The US defense secretary, Mark Esper, said that the US troops withdrawn from northern Syria will “temporarily” go to Iraq before returning to the US. Earlier in the day the Iraqi joint operations command said that the retreating US troops did not have permission to remain in the country.

Esper told CNN that Trump had yet to approve a plan to keep some troops in eastern Syria to protect oil fields from Isis. He also downplayed the extent to which the retreat had led to Isis jail-breaks from SDF-run detention facilities.

Esper said: “Of the 11,000 or so detainees that were in prisons in north-east Syria, we’ve only had reports of a little bit more than a hundred that have escaped … So right now we have not seen this big prison break that we all expected.”

Ankara will be pleased that Moscow has persuaded Damascus to cede it control over more territory in the north-east, breaking up Kurdish control.
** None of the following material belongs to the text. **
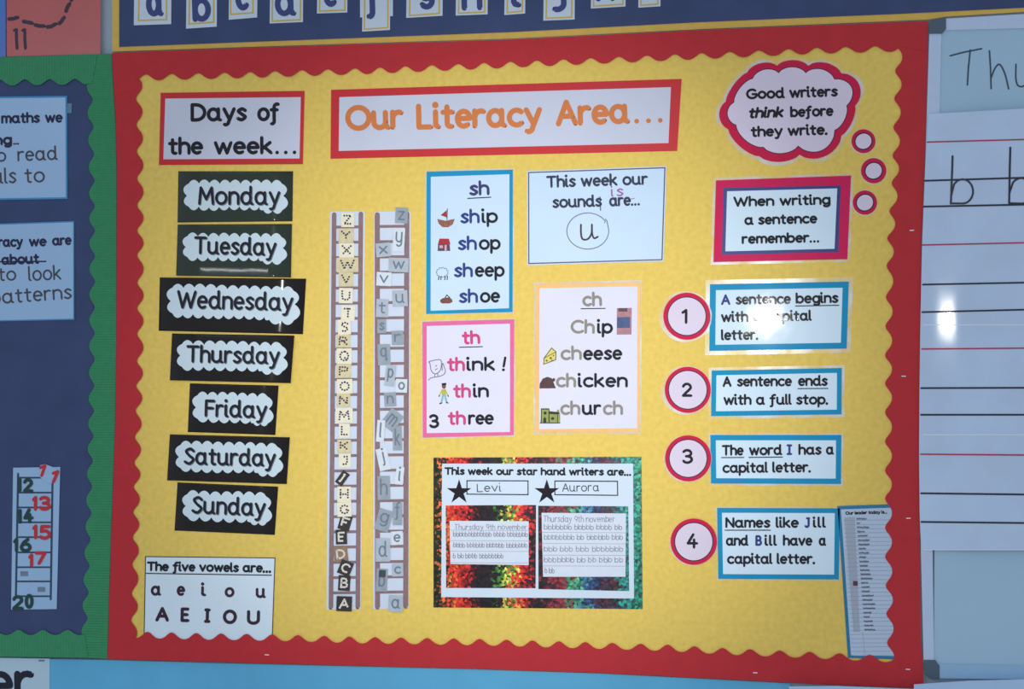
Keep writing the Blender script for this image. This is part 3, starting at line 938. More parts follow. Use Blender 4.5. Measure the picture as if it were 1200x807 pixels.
MB().flat([(724.4, 360.9), (735.4, 360.8), (735.2, 365), (724.6, 365)], e + 3e-5).build('picture_print', M('dusky_print', (98, 70, 76), 0.5, 0.2, var=0.1), p)
CHEESE = M('cheese_yellow_print', (226, 210, 110), 0.5, 0.2, var=0)
p = MB().flat([(637.2, 426.6), (637.6, 419.4), (646.4, 407.6), (651.4, 412), (651.2, 421.4)], e).build('cheese_picture', CHEESE, t, 'yellow wedge of cheese')
mb = MB().stroke([(637.2, 426.6), (637.6, 419.4), (646.4, 407.6), (651.4, 412), (651.2, 421.4)], 1.0, e + 3e-5, True).stroke([(637.6, 419.4), (651.4, 412.4)], .8, e + 4e-5)
for x, y, r in ((640.6, 422.4, 1.2), (645.4, 419.4, 1.4), (648.6, 416.4, .9), (646.8, 422, .8)):
    mb.disc((x, y), r, r, e + 5e-5, 10)
mb.build('outline_print', M('olive_line_print', (92, 88, 62), 0.5, 0.2, var=0), p)
p = MB().flat([(632.2, 455), (632.6, 449), (636, 443.4), (641.4, 441.4), (646, 442.8), (647.4, 444), (648.6, 442.6), (650.6, 443.6), (650.4, 446.2), (648.4, 447.2), (651.4, 454.8)], e).build('chicken_picture', M('roast_brown_print', (88, 62, 66), 0.5, 0.2, var=0.1, vscale=150), t, 'dark brown roast chicken')
p = MB().flat([(634.4, 478.8), (643.2, 478.8), (643.2, 481.4), (652.6, 482.6), (652.8, 479.8), (655, 479.8), (656.4, 485), (656.4, 495.6), (633.2, 495.8)], e).build('church_picture', M('lime_green_print', (150, 160, 84), 0.5, 0.2, var=0.1, vscale=150), t, 'green church with a tower')
mb = MB().stroke([(634.4, 479), (643.2, 479)], 1.3, e + 3e-5).stroke([(643.4, 480), (643.4, 495)], 1.2, e + 3e-5).stroke([(644, 483.4), (654, 484)], 3.0, e + 4e-5).stroke([(633, 495.4), (656, 495.4)], 1.1, e + 4e-5).stroke([(634.4, 480), (634.2, 495)], 1.0, e + 4.6e-5)
mb.flat([(636.6, 495), (636.8, 490), (638.4, 488.4), (640, 490), (640.2, 495)], e + 5e-5).disc((638.8, 483.8), 1.9, 1.9, e + 5e-5, 12).disc((647.6, 490.2), 1.9, 1.7, e + 5e-5, 12).stroke([(653.4, 486), (653.4, 495)], .9, e + 5e-5)
mb.build('outline_print', M('dark_green_line_print', (48, 54, 52), 0.5, 0.2, var=0), p)

# ------------------------------------------------------------------ this week our sound
q = [(617.8, 200.5), (780.9, 194.7), (777.4, 305.8), (618, 310.4)]
t, d = card('sound_sheet', 'white sheet about this week\'s sound with a circled handwritten u', 'poster', q, SKY, rim=0.7)
border(t, offset(q, -1.0), offset(q, -2.4), d, M('thin_grey_purple_outline', (96, 92, 118), 0.5, 0.2, var=0), 'thin dark outline')
e = d + .0004
INKB = M('blue_black_ink', (46, 54, 78), 0.5, 0.2, var=0)
text(t, 'This week our', (640.4, 220.2), (759.6, 216.4), 14.2, 2.7, e, INKB)
text(t, 'sounds', (647.4, 244), (705.6, 242.2), 14.2, 2.7, e, INKB)
text(t, 'are...', (714, 242.2), (749.8, 240.6), 14.2, 2.7, e, INKB, dot_k=1.1)
PURP = M('purple_pen_ink', (158, 92, 160), 0.5, 0.2, var=0)
MB().stroke([(703.2, 230.6), (703.8, 246.4)], 1.1, e + 8e-5).build('slash', INKB, t, 'pen stroke crossing out the last s')
text(t, 'i', (716.2, 230.4), (719, 230.3), 12, 1.7, e + 8e-5, PURP, 'purple handwriting')
text(t, 's', (722.8, 230.2), (730.8, 229.6), 12.4, 1.7, e + 8e-5, PURP, 'purple handwriting')
MB().stroke([(737, 233.4), (743.2, 232.4)], .8, e + 8e-5).build('slash', PURP, t)
PEN = M('grey_pen_ink', (98, 98, 112), 0.5, 0.2, var=0)
MB().stroke([(709.6, 256.6), (711.4, 259)] + [(688.8 + 24.6 * math.cos(a), 270.6 - 21.2 * math.sin(a)) for a in [0.3 - .2 * k for k in range(31)]] + [(708.6, 261)], 0.9, e).build('circle', PEN, t, 'pen circle')
MB().stroke(S([(680.8, 263.2), (680.8, 272), (682, 279), (685.6, 280.8), (690, 279), (693.2, 273), (693.6, 264)]), 2.1, e).stroke(S([(693.6, 263), (694, 274), (696.4, 279), (700.6, 277.2)]), 2.1, e + 3e-5).build('lettering', M('brown_black_pen', (66, 50, 62), 0.5, 0.2, var=0), t, 'handwritten letter in the circle')

# ------------------------------------------------------------------ star hand writers
FL = [(0.0, (18, 40, 34)), (0.035, (24, 44, 36)), (0.055, (235, 120, 50)), (0.085, (225, 60, 40)), (0.15, (205, 34, 40)), (0.19, (40, 16, 22)), (0.25, (24, 22, 30)), (0.31, (40, 26, 30)), (0.345, (70, 150, 60)), (0.37, (230, 215, 90)), (0.40, (215, 50, 44)), (0.445, (200, 34, 42)), (0.475, (28, 24, 34)), (0.53, (22, 26, 36)), (0.56, (120, 40, 50)), (0.62, (140, 44, 60)), (0.66, (30, 110, 90)), (0.70, (90, 170, 120)), (0.74, (40, 90, 150)), (0.79, (36, 36, 70)), (0.83, (90, 36, 48)), (0.87, (34, 44, 54)), (0.905, (40, 120, 120)), (0.95, (44, 150, 130)), (1.0, (20, 100, 80))]
FOIL = foil_material('rainbow_foil', FL, 0.455)
q = [(508, 536), (751.7, 535), (753, 713.4), (508, 711.5)]
t = thing('award_poster', 'star hand writers poster on glittering rainbow foil', 'poster', mid(q), 0.0003)
d = .0011
MB().slab(q, .0003, d).build('foil_backing', FOIL, t, 'glittering rainbow foil')
qs = [(518, 543), (741.8, 543), (743, 701), (517, 699.3)]
pl = [(522.3, 592), (628.2, 591.5), (627.7, 689), (522.8, 688.7)]
pr = [(630.7, 592.4), (736.3, 593), (737.3, 692.4), (631, 690)]
d += .0002
PALE = M('award_white_paper', (208, 224, 240), 0.5, 0.3, coat=0.2, coat_rough=0.25, var=0.02, vscale=10)
MB().slab(qs, d - .00015, d + .0002).build('sheet', PALE, t)
MB().slab(pl, d + .0002, d + .0004).build('foil_panel', FOIL, t, 'red and black foil panel')
MB().slab(pr, d + .0002, d + .0004).build('foil_panel', FOIL, t, 'dark green and blue foil panel')
e = d + .0006
text(t, 'This week our star hand writers are...', (520.8, 556.4), (739.4, 557.4), 9.2, 2.15, e)
STAR = M('black_star_print', (34, 28, 38), 0.6, 0.15, var=0)
for cx, cy in ((538, 576.4), (640.8, 576.4)):
    pts = []
    for i in range(10):
        r = 15.2 if i % 2 == 0 else 5.6
        a = -math.pi / 2 + i * math.pi / 5
        pts.append((cx + r * math.cos(a), cy + r * math.sin(a)))
    MB().flat(pts, e).build('star', STAR, t, 'black five pointed star')
for b in ([(546.6, 562.4), (619.4, 562.6), (619.4, 580), (546.6, 579.4)], [(649.6, 562.8), (724.2, 563.2), (724.4, 580.8), (649.6, 580)]):
    MB().ring(b, offset(b, -1.2), e + 6e-5).build('name_box', STAR, t, 'black outlined name box')
WRIT = M('soft_pen_ink', (66, 66, 80), 0.5, 0.2, var=0)
text(t, 'Levi', (559, 576.6), (587.4, 575.6), 9.6, 1.1, e, WRIT, 'handwritten name', jitter=.2)
text(t, 'Aurora', (658.6, 576), (702.2, 575.4), 9.8, 1.1, e, WRIT, 'handwritten name', jitter=.2)
HWP = M('handwriting_paper', (212, 221, 236), 0.6, 0.2, var=0.02)
PENC = M('pencil_grey', (138, 142, 160), 0.6, 0.2, var=0)
RULE = M('ruled_grey', (150, 158, 178), 0.6, 0.2, var=0)


def bees(words):
    return ' '.join('b' * n for n in words)


def writing_sample(quad, rows, rules, label):
    w = MB().slab(quad, d + .0005, d + .0011).build('writing_sample', HWP, t, label)
    g = d + .0013
    for txt, x0, x1, y, cap in rows:
        put_text(MB(), txt, (x0, y), (x1, y + .3), cap, .75, g, jitter=.3).build('lettering', PENC, w)
    for y0 in rules:
        a, b = quad[0][0] + 1, quad[1][0] - 1
        MB().stroke([(a, y0), (b, y0 + .4)], .5, g - 5e-5).build('ruled_line', RULE, w)
    return w


writing_sample([(526.8, 610), (619.5, 610.5), (619.5, 661.9), (527.8, 660.6)],
               [('Thursday 9th november', 532.5, 617.5, 620.4, 6.4), (bees((13, 4, 7)), 531, 618.5, 628.6, 6), (bees((4, 6, 6, 7)), 531, 618, 641.4, 6), (bees((1, 2, 4, 8)), 531, 590, 654, 6)], (621, 633.2, 645.6, 659), 'white slip with three lines of handwriting')
writing_sample([(634.6, 600.6), (733.6, 601.4), (733, 675.5), (636.4, 675.5)],
               [('Thursday 9th november', 636.6, 720.5, 611.4, 7.4), (bees((7, 5, 4, 2)), 637.4, 729, 620.4, 6.4), (bees((8, 2, 6, 3)), 637.4, 730, 632.2, 6.4), (bees((3, 3, 3, 7)), 637.4, 730, 646, 6.4), (bees((7, 2, 2, 3, 2)), 637.4, 730, 658.6, 6.4), (bees((1, 2)), 638, 650, 671.2, 6.4)], (623.6, 636.6, 650.2, 662.8), 'white slip with five lines of handwriting')

# ------------------------------------------------------------------ thought cloud and its bubbles
CRIM = M('crimson_border', (206, 38, 78), 0.7, 0.1, coat=0.1, coat_rough=0.09, var=0.04, vscale=20)
RINGK = M('dark_outline_print', (70, 36, 58), 0.5, 0.2, var=0)


def arcs(anchors, bul, n=12):
    out = []
    m = len(anchors)
    for i in range(m):
        a, b = anchors[i], anchors[(i + 1) % m]
        dx, dy = b[0] - a[0], b[1] - a[1]
        for j in range(n):
            s = j / n
            h = bul[i] * (4 * s * (1 - s)) ** .75
            out.append((a[0] + dx * s + dy * h, a[1] + dy * s - dx * h))
    return out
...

In return, Moscow appears to have extracted commitments from the Turkish delegation that Turkey will respect Syria’s sovereignty and territorial integrity, raising questions over the future of nearby rebel-held Idlib province, where Turkey maintains observation posts.

Assad himself has repeatedly vowed to reunite his entire country under Damascus’s rule. In a symbolic visit to southern Idlib on Tuesday – territory the regime now occupies for the first time in years – he called Erdoğan “a thief” and said he was ready to support any popular resistance against Turkey’s invasion.

“We are in the middle of a battle and the right thing to do is to rally efforts to lessen the damages from the invasion and to expel the invader sooner or later,” he told troops, adding that Kurdish fighters would be granted an amnesty if they returned to the fold of the Syrian government.

At least 120 civilians in Syria and 20 in Turkey have died as a result of the almost two-week old assault, with 176,000 Syrians displaced by the violence, the UN said on Tuesday. Intermittent fighting has continued despite a US-brokered ceasefire announced by Mike Pence, the American vice-president, on a visit to Ankara last Thursday.

Last week’s US-Turkish agreement did not specify the zone’s size, where Turkey also plans to repatriate up to 2 million of its 3.6 million Syrian refugee population – a policy dubbed demographic engineering by critics.

Previous agreements between Washington and Ankara over a safe zone along the Syria-Turkish border floundered time and again over diverging definitions of the area.